Lebih lanjut, Wafi mencontohkan, harga saham INCO tetap stabil berkat sentimen positif dari proyek smelter High Pressure Acid Lead (HPAL) dan dukungan kuat dari mitra global. Di sisi lain, lonjakan tajam pada harga saham DKFT dan NICL lebih erat kaitannya dengan euforia pasar dan karakteristik likuiditas saham yang relatif kecil. “Jadi pergerakan positif ini bukan murni karena harga nikel, tapi lebih ke narasi strategis dan spekulasi,” ungkapnya pada Jumat (3/10/2025).
Senada, Chief Executive Officer (CEO) Edvisor Provina Visindo, Praska Putrantyo, menilai perbaikan fundamental yang signifikan juga menjadi faktor pendorong di balik kenaikan harga saham emiten nikel. Khusus untuk DKFT dan NICL, kedua emiten ini bahkan mencatat peningkatan penjualan bijih nikel yang substansial pada paruh pertama 2025, memicu investor untuk menimbang kembali valuasi yang lebih wajar.
Dari faktor eksternal, investor juga mengantisipasi potensi peningkatan ekspor nikel ke Tiongkok. Ini menyusul kebijakan Pemerintah Tiongkok yang menghapus subsidi bagi perusahaan domestik yang membeli logam dasar dari Rusia. “Prospek jangka panjang yang masih cukup baik turut menopang harga saham emiten nikel,” imbuh Praska pada Jumat (3/10/2025).
Tren kenaikan harga ini tentu saja mengakibatkan valuasi saham emiten nikel turut melesat. Bahkan, sebagian di antaranya sudah tergolong overvalued secara fundamental. Kendati demikian, tren bullish tidak selalu sejalan dengan kinerja finansial jangka pendek, terutama bagi emiten yang masih dalam tahap ekspansi dan belum mencapai produksi optimal. “Jadi investor perlu membedakan ada saham yang rally karena fundamental kuat dan ada saham yang bergerak lebih karena sentimen dan momentum,” terang Wafi mengingatkan.
Praska menambahkan, saat ini valuasi emiten-emiten nikel berada di area wajar hingga cukup mahal berdasarkan rata-rata historis satu tahun. Kenaikan harga saham nikel ini dianggap mencerminkan perbaikan fundamental emiten dibandingkan tahun lalu.

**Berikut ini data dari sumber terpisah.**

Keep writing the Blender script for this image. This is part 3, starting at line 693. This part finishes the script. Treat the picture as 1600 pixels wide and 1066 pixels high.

Besar kemungkinan tren kenaikan harga saham emiten nikel akan terus berlanjut dalam beberapa waktu mendatang. Namun, musim laporan keuangan kuartal III-2025 berpotensi mempengaruhi arah harga saham masing-masing emiten, mengingat investor akan menilai kembali valuasi wajar berdasarkan kinerja aktual dan progres ekspansi yang bersangkutan. “Selain itu sentimen pendukung lainnya masih dari Tiongkok yang menghapus subsidi, kondisi komoditas nikel yang saat ini masih oversupply (kelebihan pasokan), serta tren kendaraan listrik yang cukup masif,” ungkap Praska pada Jumat (3/10/2025).
Dari jajaran emiten nikel yang mengalami lonjakan harga saham, Praska merekomendasikan beli saham NICL dengan target harga di level Rp 1.250 per saham. Sementara itu, Wafi merekomendasikan beli saham INCO dengan target harga Rp 5.200 per saham. Saham NCKL, MBMA, dan ANTM juga disarankan untuk beli dengan target harga masing-masing di level Rp 1.500 per saham, Rp 950 per saham, dan Rp 4.300 per saham. Khusus untuk saham DKFT dan NICL, Wafi memberikan rekomendasi trading buy.